### Provided entries
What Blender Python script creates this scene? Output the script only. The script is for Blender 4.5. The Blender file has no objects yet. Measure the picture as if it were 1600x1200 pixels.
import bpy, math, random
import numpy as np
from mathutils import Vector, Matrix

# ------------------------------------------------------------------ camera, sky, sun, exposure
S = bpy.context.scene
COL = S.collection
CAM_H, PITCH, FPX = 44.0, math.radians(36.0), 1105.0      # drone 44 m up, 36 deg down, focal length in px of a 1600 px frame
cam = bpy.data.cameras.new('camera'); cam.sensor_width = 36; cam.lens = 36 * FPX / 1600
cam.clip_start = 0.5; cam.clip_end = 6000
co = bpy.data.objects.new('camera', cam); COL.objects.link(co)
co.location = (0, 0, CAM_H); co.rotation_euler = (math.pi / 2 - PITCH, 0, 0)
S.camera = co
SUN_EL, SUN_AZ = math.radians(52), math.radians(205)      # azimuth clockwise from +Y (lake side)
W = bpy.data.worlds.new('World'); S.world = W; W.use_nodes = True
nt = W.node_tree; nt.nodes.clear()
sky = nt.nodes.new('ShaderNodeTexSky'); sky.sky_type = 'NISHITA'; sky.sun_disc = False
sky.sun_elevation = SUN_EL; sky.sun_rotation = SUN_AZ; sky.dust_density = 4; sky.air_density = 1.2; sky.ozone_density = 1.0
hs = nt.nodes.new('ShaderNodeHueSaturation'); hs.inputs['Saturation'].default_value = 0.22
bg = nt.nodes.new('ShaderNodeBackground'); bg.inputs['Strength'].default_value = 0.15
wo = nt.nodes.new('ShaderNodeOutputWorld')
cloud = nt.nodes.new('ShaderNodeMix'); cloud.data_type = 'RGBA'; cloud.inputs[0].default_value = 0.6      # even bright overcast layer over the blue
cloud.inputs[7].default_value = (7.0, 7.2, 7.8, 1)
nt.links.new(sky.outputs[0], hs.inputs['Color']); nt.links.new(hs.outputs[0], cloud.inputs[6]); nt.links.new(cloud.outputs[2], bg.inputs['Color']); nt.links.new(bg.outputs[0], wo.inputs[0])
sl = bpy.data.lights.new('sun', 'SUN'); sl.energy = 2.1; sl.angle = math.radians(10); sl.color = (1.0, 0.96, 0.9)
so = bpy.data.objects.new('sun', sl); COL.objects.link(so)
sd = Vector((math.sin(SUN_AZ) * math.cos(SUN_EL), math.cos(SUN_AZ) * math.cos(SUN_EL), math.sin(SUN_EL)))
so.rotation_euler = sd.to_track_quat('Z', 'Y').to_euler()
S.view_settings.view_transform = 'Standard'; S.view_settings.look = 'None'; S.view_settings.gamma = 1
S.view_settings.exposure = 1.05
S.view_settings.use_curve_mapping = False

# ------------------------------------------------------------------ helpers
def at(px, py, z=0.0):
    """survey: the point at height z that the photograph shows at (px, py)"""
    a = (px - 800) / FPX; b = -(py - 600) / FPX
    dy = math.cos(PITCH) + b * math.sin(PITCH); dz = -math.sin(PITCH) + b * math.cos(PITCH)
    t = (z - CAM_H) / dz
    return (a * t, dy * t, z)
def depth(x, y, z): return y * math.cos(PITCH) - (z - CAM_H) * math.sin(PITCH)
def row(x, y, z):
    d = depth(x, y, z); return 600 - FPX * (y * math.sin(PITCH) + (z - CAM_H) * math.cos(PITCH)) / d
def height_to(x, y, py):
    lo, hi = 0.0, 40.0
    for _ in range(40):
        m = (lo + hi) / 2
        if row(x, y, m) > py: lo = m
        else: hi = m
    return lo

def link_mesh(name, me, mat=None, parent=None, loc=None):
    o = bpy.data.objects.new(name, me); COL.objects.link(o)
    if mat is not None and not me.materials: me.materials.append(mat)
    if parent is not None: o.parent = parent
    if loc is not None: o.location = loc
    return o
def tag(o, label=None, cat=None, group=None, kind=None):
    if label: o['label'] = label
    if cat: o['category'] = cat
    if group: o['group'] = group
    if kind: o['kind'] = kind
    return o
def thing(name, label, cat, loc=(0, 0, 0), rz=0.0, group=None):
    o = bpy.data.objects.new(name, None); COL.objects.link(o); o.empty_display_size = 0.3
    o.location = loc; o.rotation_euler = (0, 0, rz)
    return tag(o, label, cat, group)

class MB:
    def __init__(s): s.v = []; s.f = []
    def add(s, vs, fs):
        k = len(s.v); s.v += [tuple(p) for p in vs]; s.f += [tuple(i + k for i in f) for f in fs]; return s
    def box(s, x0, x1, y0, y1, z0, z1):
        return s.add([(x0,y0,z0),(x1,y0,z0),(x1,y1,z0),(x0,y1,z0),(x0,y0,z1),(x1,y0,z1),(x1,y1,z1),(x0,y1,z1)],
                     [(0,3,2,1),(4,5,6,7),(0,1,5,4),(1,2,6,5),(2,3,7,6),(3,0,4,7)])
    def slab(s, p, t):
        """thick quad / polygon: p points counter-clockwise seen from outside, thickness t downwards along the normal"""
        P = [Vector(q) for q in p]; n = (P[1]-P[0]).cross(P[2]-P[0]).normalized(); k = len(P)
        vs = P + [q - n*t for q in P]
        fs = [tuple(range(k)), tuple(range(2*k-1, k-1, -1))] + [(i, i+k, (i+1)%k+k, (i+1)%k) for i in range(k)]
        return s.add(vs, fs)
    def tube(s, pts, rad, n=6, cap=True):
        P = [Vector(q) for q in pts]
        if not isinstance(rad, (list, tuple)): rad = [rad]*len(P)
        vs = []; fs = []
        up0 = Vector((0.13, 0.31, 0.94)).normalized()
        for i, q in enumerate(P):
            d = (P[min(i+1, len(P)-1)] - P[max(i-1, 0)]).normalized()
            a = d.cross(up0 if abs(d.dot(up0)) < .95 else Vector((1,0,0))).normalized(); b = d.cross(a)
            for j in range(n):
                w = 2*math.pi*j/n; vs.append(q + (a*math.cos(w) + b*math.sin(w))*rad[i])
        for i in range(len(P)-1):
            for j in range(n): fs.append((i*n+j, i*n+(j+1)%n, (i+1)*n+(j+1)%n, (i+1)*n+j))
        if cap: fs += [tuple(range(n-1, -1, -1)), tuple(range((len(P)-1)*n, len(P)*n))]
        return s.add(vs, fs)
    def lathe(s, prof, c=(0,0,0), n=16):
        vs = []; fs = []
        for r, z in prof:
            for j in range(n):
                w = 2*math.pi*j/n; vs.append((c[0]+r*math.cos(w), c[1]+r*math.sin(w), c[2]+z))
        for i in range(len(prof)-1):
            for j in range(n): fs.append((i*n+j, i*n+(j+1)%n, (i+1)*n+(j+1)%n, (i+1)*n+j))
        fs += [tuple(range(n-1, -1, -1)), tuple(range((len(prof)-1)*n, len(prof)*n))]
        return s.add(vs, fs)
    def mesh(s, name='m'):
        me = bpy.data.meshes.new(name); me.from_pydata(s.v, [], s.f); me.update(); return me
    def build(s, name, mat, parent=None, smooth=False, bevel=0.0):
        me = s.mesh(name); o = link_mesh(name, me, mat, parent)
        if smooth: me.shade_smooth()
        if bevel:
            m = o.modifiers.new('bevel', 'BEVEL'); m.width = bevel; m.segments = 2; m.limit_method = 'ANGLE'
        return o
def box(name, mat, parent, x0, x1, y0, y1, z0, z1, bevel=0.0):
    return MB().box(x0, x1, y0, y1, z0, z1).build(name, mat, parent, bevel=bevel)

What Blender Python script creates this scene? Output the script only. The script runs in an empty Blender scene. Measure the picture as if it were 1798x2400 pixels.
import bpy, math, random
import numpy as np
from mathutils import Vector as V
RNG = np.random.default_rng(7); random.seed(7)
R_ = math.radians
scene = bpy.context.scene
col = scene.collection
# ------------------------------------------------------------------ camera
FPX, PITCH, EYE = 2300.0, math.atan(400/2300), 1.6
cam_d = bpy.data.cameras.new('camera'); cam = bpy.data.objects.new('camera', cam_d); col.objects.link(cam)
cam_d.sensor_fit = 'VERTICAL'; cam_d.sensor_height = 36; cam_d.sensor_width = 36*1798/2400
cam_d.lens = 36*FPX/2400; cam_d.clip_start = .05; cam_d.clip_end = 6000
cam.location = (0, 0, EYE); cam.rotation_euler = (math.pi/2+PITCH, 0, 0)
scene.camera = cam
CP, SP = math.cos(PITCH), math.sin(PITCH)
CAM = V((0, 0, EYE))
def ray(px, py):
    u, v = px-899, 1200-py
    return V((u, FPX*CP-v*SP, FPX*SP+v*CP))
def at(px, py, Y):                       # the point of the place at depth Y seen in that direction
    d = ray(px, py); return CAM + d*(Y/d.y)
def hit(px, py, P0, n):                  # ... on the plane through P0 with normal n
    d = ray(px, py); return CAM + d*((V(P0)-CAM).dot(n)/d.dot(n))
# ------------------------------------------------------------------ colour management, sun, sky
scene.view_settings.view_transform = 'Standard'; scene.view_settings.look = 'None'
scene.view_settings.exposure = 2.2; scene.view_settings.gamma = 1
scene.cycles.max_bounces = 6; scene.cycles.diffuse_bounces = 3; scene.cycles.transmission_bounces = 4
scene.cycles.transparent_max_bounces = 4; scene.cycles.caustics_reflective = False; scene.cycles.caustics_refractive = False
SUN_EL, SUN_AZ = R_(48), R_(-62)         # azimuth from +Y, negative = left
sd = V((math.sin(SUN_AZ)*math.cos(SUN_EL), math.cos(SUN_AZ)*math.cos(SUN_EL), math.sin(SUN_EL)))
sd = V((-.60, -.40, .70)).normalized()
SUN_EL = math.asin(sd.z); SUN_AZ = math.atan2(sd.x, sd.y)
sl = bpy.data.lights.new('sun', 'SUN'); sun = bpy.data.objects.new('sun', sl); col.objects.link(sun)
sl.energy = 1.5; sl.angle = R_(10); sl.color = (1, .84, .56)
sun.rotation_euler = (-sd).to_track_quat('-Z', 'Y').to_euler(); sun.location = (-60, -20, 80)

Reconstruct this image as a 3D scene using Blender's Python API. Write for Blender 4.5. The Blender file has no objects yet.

### Requirements
Quote only the stretch of lines that starts the data above and ends with the line containing "from mathutils import Vector, Matrix", both included.

### Problem solution
What Blender Python script creates this scene? Output the script only. The script is for Blender 4.5. The Blender file has no objects yet. Measure the picture as if it were 1600x1200 pixels.
import bpy, math, random
import numpy as np
from mathutils import Vector, Matrix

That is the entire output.